The departure of the former military chief of staff and defense minister would leave Netanyahu even more beholden to far-right allies who have taken a hard line on negotiations over a cease-fire and hostage release, and who believe Israel should occupy Gaza and rebuild Jewish settlements there.

Gantz spoke days after Israeli Defense Minister Yoav Gallant, the third member of the War Cabinet, said he would not remain in his post if Israel elected to reoccupy Gaza. Gallant also called on the government to make plans for Palestinian administration of the enclave.

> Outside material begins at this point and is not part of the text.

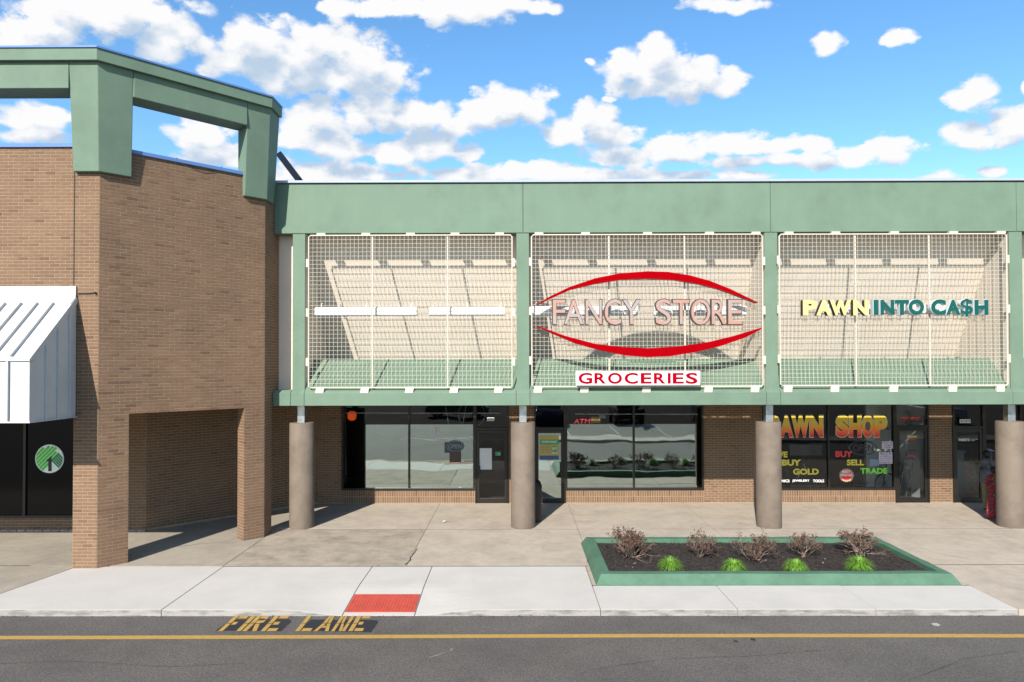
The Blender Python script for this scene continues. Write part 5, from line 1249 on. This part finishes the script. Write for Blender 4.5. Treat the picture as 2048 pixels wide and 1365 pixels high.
def figure(bx, by, h, face, spec, root):
    """standing body; face = heading angle; returns the mesh"""
    f_ = Vector((math.cos(face), math.sin(face), 0)); l_ = Vector((-math.sin(face), math.cos(face), 0)); k = h / 1.7
    def P(fw, lf, z): return Vector((bx, by, 0)) + f_ * fw * k + l_ * lf * k + Vector((0, 0, z * k))
    V = []; Rr = []; Ed = []
    def v(p, r_): V.append(p); Rr.append((r_[0] * k, r_[1] * k) if isinstance(r_, tuple) else r_ * k); return len(V) - 1
    pel = v(P(0, 0, .92), (.155, .125)); wa = v(P(.01, 0, 1.08), (.15, .12)); ch = v(P(.0, 0, 1.28), (.175, .135)); nb = v(P(-.01, 0, 1.41), (.10, .09)); nk = v(P(.01, 0, 1.48), .058); hd = v(P(.04, 0, 1.58), .095); tp = v(P(.035, 0, 1.66), .075)
    Ed += [(pel, wa), (wa, ch), (ch, nb), (nb, nk), (nk, hd), (hd, tp)]
    ns = v(P(.135, 0, 1.565), .02); Ed.append((hd, ns))
    for s_ in (1, -1):
        hp = v(P(0, s_ * .09, .84), .11); kn = v(P(.03, s_ * .10, .47), .082); an = v(P(0, s_ * .10, .09), .058); to = v(P(.14, s_ * .11, .045), .042)
        Ed += [(pel, hp), (hp, kn), (kn, an), (an, to)]
        sh = v(P(-.01, s_ * .17, 1.38), .075); el = v(P(spec['el'][0], s_ * .24, spec['el'][1]), .058); wr = v(P(spec['wr'][0], s_ * .20, spec['wr'][1]), .042); hn = v(P(spec['hn'][0], s_ * .18, spec['hn'][1]), .038)
        Ed += [(nb, sh), (sh, el), (el, wr), (wr, hn)]
        for q in range(4):
            a = P(spec['hn'][0] + .055, s_ * (.155 + .018 * q), spec['hn'][1] - .01); fi = v(a, .011); fj = v(P(spec['hn'][0] + .085, s_ * (.155 + .018 * q), spec['hn'][1] - .03), .009); Ed += [(hn, fi), (fi, fj)]
        th = v(P(spec['hn'][0] + .03, s_ * .14, spec['hn'][1] + .025), .012); Ed.append((hn, th))
    return V, Ed, Rr, P, k
# taller one in the grey hoodie
b1 = on_z(1977, 1026); p1 = thing('person', (b1.x, b1.y, 0), 'person in a grey hooded top and khaki trousers beside the last column', 'person')
V, Ed, Rr, P, k1 = figure(b1.x, b1.y, 1.62, R(12), {'el': (.02, 1.10), 'wr': (.20, 1.0), 'hn': (.28, 1.02)}, p1)
def as1(c):
    z = c.z / k1
    if z > 1.47: return 0
    d_ = (c - P(0, 0, c.z / k1)); fw = d_.x * math.cos(R(12)) + d_.y * math.sin(R(12))
    if z < .10: return 3
    if z < .86: return 2
    if fw > .25 * k1 and z < 1.1: return 0
    return 1
skin_body('body', p1, V, Ed, Rr, ['skin_dark', 'hoodie', 'khaki', 'shoe'], as1)
mb = MB(); c_ = P(.015, 0, 1.60)
def ball(mb, c, rx, ry, rz, n=14, m_=10, z0=-1, z1=1):
    vs = []; fs_ = []
    for j in range(m_ + 1):
        zz = z0 + (z1 - z0) * j / m_; rr = math.sqrt(max(0, 1 - zz * zz))
        for i in range(n): vs.append((c[0] + rx * rr * math.cos(2 * math.pi * i / n), c[1] + ry * rr * math.sin(2 * math.pi * i / n), c[2] + rz * zz))
    for j in range(m_):
        for i in range(n): fs_.append((j * n + i, j * n + (i + 1) % n, (j + 1) * n + (i + 1) % n, (j + 1) * n + i))
    mb.add(vs, fs_)
ball(mb, P(-.005, 0, 1.60), .108 * k1, .10 * k1, .125 * k1); mb.build('hair', 'hair', p1, smooth='all')
mb = MB(); ball(mb, P(.03, 0, 1.68), .09 * k1, .085 * k1, .06 * k1, z0=0); mb.tube([P(.08, -.05, 1.685), P(.17, -.03, 1.68), P(.17, .03, 1.68), P(.08, .05, 1.685)], .012, 5); mb.build('cap', 'cap', p1, smooth='all')
mb = MB(); ball(mb, P(-.10, 0, 1.41), .10 * k1, .125 * k1, .085 * k1); mb.build('hood', 'hoodie', p1, smooth='all')
mb = MB(); prof = [(.185, .80), (.195, .9), (.19, 1.05), (.20, 1.2)]
mb.lathe(b1.x, b1.y, [(r_ * k1, z * k1) for r_, z in prof], 24); mb.build('hoodie_hem', 'hoodie', p1, smooth='all')
# shorter one in the red dress
b2 = on_z(1990, 1040); p2 = thing('person', (b2.x, b2.y, 0), 'shorter person in a red patterned dress half hidden by the last column', 'person')
V, Ed, Rr, P, k2 = figure(b2.x, b2.y, 1.30, R(20), {'el': (-.02, 1.08), 'wr': (.16, .98), 'hn': (.24, 1.0)}, p2)
def as2(c):
    z = c.z / k2
    return 0 if z > 1.46 else (2 if z < .10 else 1)
skin_body('body', p2, V, Ed, Rr, ['skin', 'dress', 'sandal'], as2)
mb = MB(); mb.lathe(b2.x, b2.y, [(r_ * k2, z * k2) for r_, z in ((.25, .08), (.235, .3), (.21, .6), (.185, .9), (.165, 1.08), (.175, 1.2))], 28); o = mb.build('dress', 'dress', p2, smooth='all')
for v in o.data.vertices:
    a = math.atan2(v.co.y, v.co.x); s_ = 1 + .09 * math.sin(a * 7) * max(0, 1 - v.co.z / .9); v.co.x *= s_; v.co.y *= s_
mb = MB(); ball(mb, P(-.005, 0, 1.60), .11 * k2, .105 * k2, .13 * k2); mb.build('hair', 'hair', p2, smooth='all')

# ------------------------------------------------------------------ parked cars behind the camera (mirrored in the glass)
def car(x, y, ang, paint, label, kind=0):
    c_ = thing('parked_car', (x, y, Z_ROAD), label, 'car', 'cars parked across the road'); zo = Z_ROAD
    ca, sa = math.cos(ang), math.sin(ang)
    def T(a, b_, z): return (x + a * ca - b_ * sa, y + a * sa + b_ * ca, zo + z)
    hz = 1.45 if kind == 0 else 1.75
    low = [(-2.25, .32), (-2.3, .6), (-2.2, .92), (-1.1, .98), (1.0, 1.0), (2.05, .86), (2.28, .62), (2.25, .32)]
    if kind: low = [(-2.3, .38), (-2.35, .7), (-2.3, 1.08), (-1.1, 1.1), (1.05, 1.1), (2.15, 1.02), (2.3, .7), (2.28, .38)]
    zb_ = low[3][1]
    mb = MB(); mb.loft([T(a, -.88, z) for a, z in low], [T(a, .88, z) for a, z in low]); mb.build('body', paint, c_, fixn=True, bevel=.06, smooth=True)
    cab0 = [(-2.0 if kind else -1.6, -.78), (1.0, -.78), (1.0, .78), (-2.0 if kind else -1.6, .78)]; cab1 = [(-1.75 if kind else -1.0, -.62), (.3, -.62), (.3, .62), (-1.75 if kind else -1.0, .62)]
    mb = MB(); mb.loft([T(a, b_, zb_ - .03) for a, b_ in cab0], [T(a, b_, hz - .05) for a, b_ in cab1]); mb.build('window', 'car_glass', c_, fixn=True, bevel=.03)
    mb = MB(); mb.loft([T(a * 1.01, b_ * 1.02, hz - .06) for a, b_ in cab1], [T(a * .95, b_ * .9, hz) for a, b_ in cab1]); mb.build('roof', paint, c_, fixn=True, bevel=.03)
    for a in (-1.4, 1.4):
        for b_ in (-.82, .82):
            mb = MB(); n = 20; r_ = .34
            mb.loft([T(a + r_ * math.cos(2 * math.pi * k / n), b_ - .11, r_ + r_ * math.sin(2 * math.pi * k / n)) for k in range(n)], [T(a + r_ * math.cos(2 * math.pi * k / n), b_ + .11, r_ + r_ * math.sin(2 * math.pi * k / n)) for k in range(n)])
            wl = mb.build('wheel', 'tyre', c_, fixn=True); mb = MB(); s_ = 1 if b_ > 0 else -1
            mb.loft([T(a + .2 * math.cos(2 * math.pi * k / n), b_ + s_ * .10, r_ + .2 * math.sin(2 * math.pi * k / n)) for k in range(n)], [T(a + .18 * math.cos(2 * math.pi * k / n), b_ + s_ * .125, r_ + .18 * math.sin(2 * math.pi * k / n)) for k in range(n)]); mb.build('rim', 'rim', wl, fixn=True)
    for b_ in (-.65, .65):
        mb = MB(); mb.loft([T(2.2, b_ - .16, .66), T(2.2, b_ + .16, .66), T(2.2, b_ + .16, .8), T(2.2, b_ - .16, .8)], [T(2.3, b_ - .15, .66), T(2.3, b_ + .15, .66), T(2.22, b_ + .15, .8), T(2.22, b_ - .15, .8)]); mb.build('headlight', 'car_lamp', c_, fixn=True)
car(2.2, -7.5, R(90), 'car_blue', 'dark blue saloon car parked across the road'); car(7.3, -7.3, R(90), 'car_black', 'black tall wagon parked across the road', 1)
car(13.2, -7.6, R(90), 'car_blue', 'dark blue tall wagon parked across the road', 1); car(-4.2, -12, R(0), 'car_grey', 'grey saloon car standing in the car park'); car(28, -7.6, R(90), 'car_white', 'white tall wagon parked across the road', 1)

In what will be seen by many as a veiled swipe at Netanyahu, Gantz said “personal and political considerations have begun to penetrate into the holy of holies of Israel’s security.” Netanyahu’s critics accuse the prime minister of seeking to prolong the war to avoid new elections, allegations he denies.

Polls suggest Netanyahu would be replaced in elections, with Gantz the most likely candidate to be the next prime minister. That would expose Netanyahu to prosecution on longstanding corruption charges.

“The people of Israel are watching you,” Gantz said in the prime-time address to Netanyahu.

Netanyahu is under growing pressure on multiple fronts. Hard-liners in his government want the military offensive on Gaza’s southernmost city of Rafah to press ahead with the goal of crushing Hamas. Top ally the U.S. and others have warned against the offensive on a city where more than half of Gaza’s population of 2.3 million had sheltered — hundreds of thousands have now fled — and they have threatened to scale back support over Gaza’s humanitarian crisis.

The U.S. national security adviser, Jake Sullivan, will be in Saudi Arabia and Israel this weekend to discuss the war and is scheduled on Sunday to meet with Netanyahu, who has declared that Israel would “stand alone” if needed.

Many Israelis, anguished over the hostages and accusing Netanyahu of putting political interests ahead of all else, want a deal to stop the fighting and get them freed. There was fresh frustration Friday when the military said its troops in Gaza found the bodies of three hostages killed by Hamas in the Oct. 7 attack. The discovery of the body of a fourth hostage was announced Saturday.

The latest talks in pursuit of a cease-fire, mediated by Qatar, the United States and Egypt, have brought little. A vision beyond the war is also uncertain.

The war began after Hamas’ Oct. 7 attack on southern Israel that killed 1,200 people and took 250 others hostage. Israel says around 100 hostages are still captive in Gaza, along with the bodies of around 30 more.

The Israeli offensive has killed more than 35,000 Palestinians in Gaza, local health officials say, while hundreds more have been killed in the occupied West Bank.

Gantz echoed Netanyahu’s call for the return of scores of hostages, ending Hamas’ rule and demilitarizing the territory. But he also said an international administration should be set up there, apparently ruling out long-term Israeli occupation.

Netanyahu has said Israel will maintain open-ended security control over Gaza and partner with local Palestinians who are not affiliated with Hamas or the Western-backed Palestinian Authority, which governs parts of the Israeli-occupied West Bank. But Netanyahu also said it is impossible to plan for such a postwar authority before Hamas is defeated.

In March, Gantz met with U.S. officials in Washington to discuss the war, earning a rebuke from Netanyahu. He had been widely expected to leave the government once the heavy fighting in Gaza subsides, signaling the period of national unity established after the Oct. 7 attack has ended.